A sorreggere questo incessante equilibrio, il cast, che offre un pilastro saldo sul quale l’intera storia può dirsi orgogliosa di rivivere. Caitríona Balfe con la sua tragica forza, Jamie Dornan con i suoi silenzi lapidari, Ciarán Hinds completamente mutato nell’essenza e un’immensa Judi Dench la quale, nei panni della nonna, si fa carico di rappresentare fino allo struggente primo piano finale, tutti coloro che sono rimasti, portando il tema dell’accettazione a un piano superiore. Ad ognuno di loro viene offerto un punto di forza sul quale eccellere, senza incrinare mai la coralità dell’insieme. Il piccolo e incredibile Jude Hill li unisce tutti, sorprendendo anche lo spettatore più scettico. Forse la sua indole ad oggi ancora immacolata e libera da qualsivoglia metodo (si tratta infatti del primo ruolo sul grande schermo), è la carta vincente che lo determina come degno little Ken della rappresentazione.


Una importante nota di merito va data a Haris Zambarloukos, direttore della fotografia, con il quale Branagh collabora ormai da anni. Il risultato finale, in luci e ombre su inquadrature ricercate, si deve, in buona parte, all’unione di entrambe le menti all’opera. Per loro sponte, il fotografo Henri Cartier-Bresson – noto per il suo operato nel fotogiornalismo – verrà preso come primaria ispirazione, poiché di conflitti e rivolte si parlava, il connubio nacque da sé trovando nel bianco e nero la giusta e intensa sintesi.
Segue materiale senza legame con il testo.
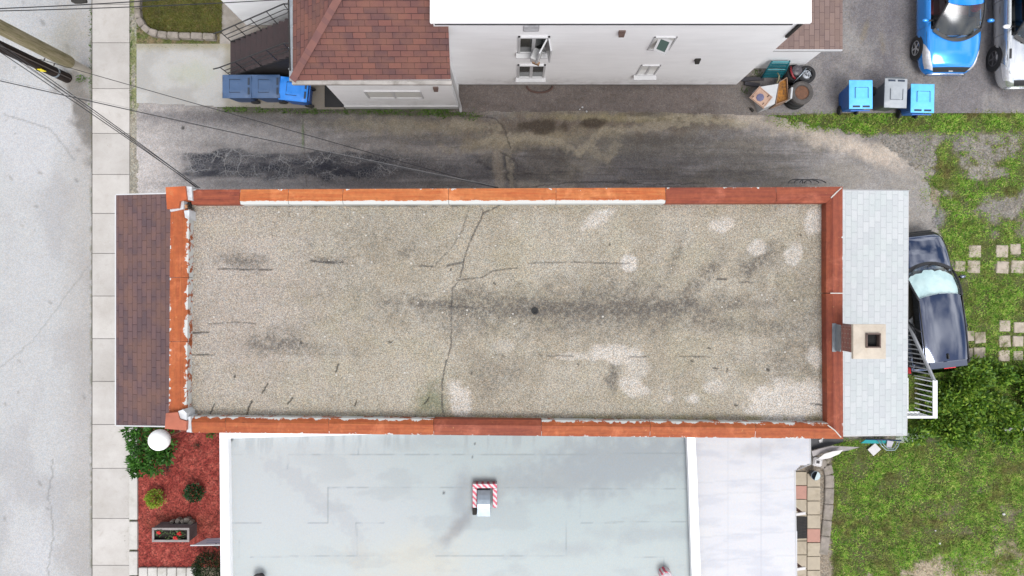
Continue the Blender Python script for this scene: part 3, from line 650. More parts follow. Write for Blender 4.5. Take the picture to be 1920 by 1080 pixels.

Con “Everlasting Love” dei Love Affair si pennella l’ultimo svolazzo, fin quando la melodia riecheggerà nel silenzio per tutti coloro che sono partiti. È forse precoce parlare di coming of age, laddove manca (volutamente) un’evoluzione del piccolo protagonista. Ma è altrettanto giusto ricordare che Belfast mostra l’attimo in cui fu tolta a Buddy/Branagh un’infanzia felice. La presa di coscienza avverrà con lentezza e in un secondo momento – è un frammento della storia che il film si premura di non raccontare. Questa è una pièce di lascito e partenze. Eppure, come lo stesso regista ha detto una volta: “Puoi togliere il ragazzo da Belfast, ma non Belfast dal ragazzo”. E così è stato.
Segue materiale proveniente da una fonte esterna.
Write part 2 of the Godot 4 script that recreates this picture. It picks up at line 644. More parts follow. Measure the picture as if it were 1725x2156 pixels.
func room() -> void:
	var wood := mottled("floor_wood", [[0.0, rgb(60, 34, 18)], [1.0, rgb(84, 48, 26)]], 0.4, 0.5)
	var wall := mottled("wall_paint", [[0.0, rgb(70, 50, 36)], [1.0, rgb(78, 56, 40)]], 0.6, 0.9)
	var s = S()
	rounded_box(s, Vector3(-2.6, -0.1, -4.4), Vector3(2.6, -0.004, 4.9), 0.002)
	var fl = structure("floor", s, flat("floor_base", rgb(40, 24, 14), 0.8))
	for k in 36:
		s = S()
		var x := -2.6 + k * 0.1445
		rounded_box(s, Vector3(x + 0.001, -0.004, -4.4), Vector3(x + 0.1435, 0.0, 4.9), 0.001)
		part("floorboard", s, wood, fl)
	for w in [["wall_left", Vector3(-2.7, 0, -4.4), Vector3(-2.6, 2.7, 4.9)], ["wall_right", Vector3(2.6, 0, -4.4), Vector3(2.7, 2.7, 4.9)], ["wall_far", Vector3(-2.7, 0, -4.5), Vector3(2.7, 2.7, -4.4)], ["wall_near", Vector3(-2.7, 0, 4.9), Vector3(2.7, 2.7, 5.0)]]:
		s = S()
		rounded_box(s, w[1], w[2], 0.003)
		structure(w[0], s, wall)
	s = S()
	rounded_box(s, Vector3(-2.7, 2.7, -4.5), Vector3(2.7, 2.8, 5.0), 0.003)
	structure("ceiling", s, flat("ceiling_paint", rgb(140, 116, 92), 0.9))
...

L’ultima opera di Kenneth Branagh lo porta a un livello successivo, gli conferisce la libertà che serviva al suo animo di moderno cantastorie di eccellere. Ha creato una tenera fiaba del vissuto partendo da un trauma personale. Ha generato meraviglia da una realtà più spietata e ha dato a noi la possibilità di viverla.
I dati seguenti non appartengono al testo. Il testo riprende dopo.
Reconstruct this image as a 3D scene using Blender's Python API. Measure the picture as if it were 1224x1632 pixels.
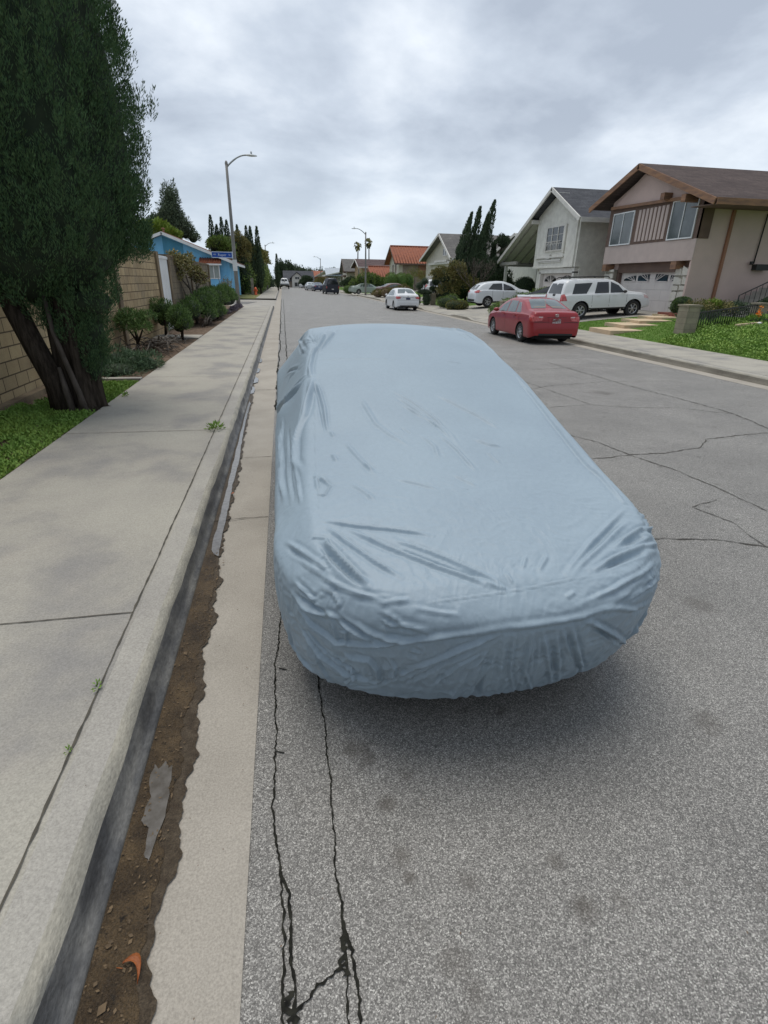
import bpy, math, random
import numpy as np
from mathutils import Vector, Matrix, Quaternion
from mathutils.bvhtree import BVHTree
for o in list(bpy.data.objects): bpy.data.objects.remove(o)
S = bpy.context.scene
COL = S.collection
rnd = random.Random(7)
R = math.radians

# ---------------------------------------------------------------- camera
CH = 1.92
cam_d = bpy.data.cameras.new("camera"); cam = bpy.data.objects.new("camera", cam_d); COL.objects.link(cam)
cam_d.sensor_fit = 'VERTICAL'; cam_d.sensor_height = 36.0; cam_d.lens = 36.0*834.7/1632
cam_d.clip_start = 0.05; cam_d.clip_end = 5000
rx = Vector((0.98447, -0.17463, 0.01787)); dn = Vector((-0.05433, -0.39994, -0.91493)); fw = Vector((0.16692, 0.89975, -0.40322))
Mc = Matrix((rx, -dn, -fw)).transposed().to_4x4(); Mc.translation = (0, 0, CH)
cam.matrix_world = Mc
S.camera = cam
S.render.resolution_x = 768; S.render.resolution_y = 1024

# ---------------------------------------------------------------- world: overcast sky
SUN_EL, SUN_AZ = 78, -25
W = bpy.data.worlds.new("World"); S.world = W; W.use_nodes = True
nt = W.node_tree; nt.nodes.clear()
def N(t, **k):
    n = nt.nodes.new(t)
    for a, b in k.items():
        if a[0] == 'i' and a[1:].isdigit(): n.inputs[int(a[1:])].default_value = b
        else: setattr(n, a, b)
    return n
def Lk(a, b): nt.links.new(a, b)
out = N('ShaderNodeOutputWorld'); bg = N('ShaderNodeBackground'); bg.inputs[1].default_value = 0.1
sky = N('ShaderNodeTexSky', sky_type='NISHITA'); sky.sun_disc = False
sky.sun_elevation = R(SUN_EL); sky.sun_rotation = R(SUN_AZ)
tc = N('ShaderNodeTexCoord'); sep = N('ShaderNodeSeparateXYZ'); Lk(tc.outputs['Generated'], sep.inputs[0])
za = N('ShaderNodeMath', operation='MAXIMUM', i1=0.0); Lk(sep.outputs[2], za.inputs[0])
zb = N('ShaderNodeMath', operation='ADD', i1=0.30); Lk(za.outputs[0], zb.inputs[0])
dx = N('ShaderNodeMath', operation='DIVIDE'); Lk(sep.outputs[0], dx.inputs[0]); Lk(zb.outputs[0], dx.inputs[1])
dy = N('ShaderNodeMath', operation='DIVIDE'); Lk(sep.outputs[1], dy.inputs[0]); Lk(zb.outputs[0], dy.inputs[1])
cmb = N('ShaderNodeCombineXYZ'); Lk(dx.outputs[0], cmb.inputs[0]); Lk(dy.outputs[0], cmb.inputs[1]); cmb.inputs[2].default_value = 11.52
n1 = N('ShaderNodeTexNoise'); n1.inputs['Scale'].default_value = 1.9; n1.inputs['Detail'].default_value = 9; n1.inputs['Roughness'].default_value = 0.54; n1.inputs['Distortion'].default_value = 0.12
Lk(cmb.outputs[0], n1.inputs['Vector'])
cr = N('ShaderNodeValToRGB'); Lk(n1.outputs[0], cr.inputs[0])
e = cr.color_ramp.elements
e[0].position = 0.36; e[0].color = (.335, .38, .45, 1)
e[1].position = 0.66; e[1].color = (.655, .70, .755, 1)
m_ = cr.color_ramp.elements.new(.5); m_.color = (.46, .512, .585, 1)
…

Quella è la nostra Belfast, con la nostra casa e la nostra famiglia. Ed è la nostra partenza.
E per tutte le volte che mi sentirò di troppo in questo personale, preziosissimo, racconto – per affetto, pudore e profonda stima – ricorderò fin l’ultima riga, e saprò che c’è posto anche per me:
For all the ones who were lost.
*Beginning, prima pubblicazione 1989.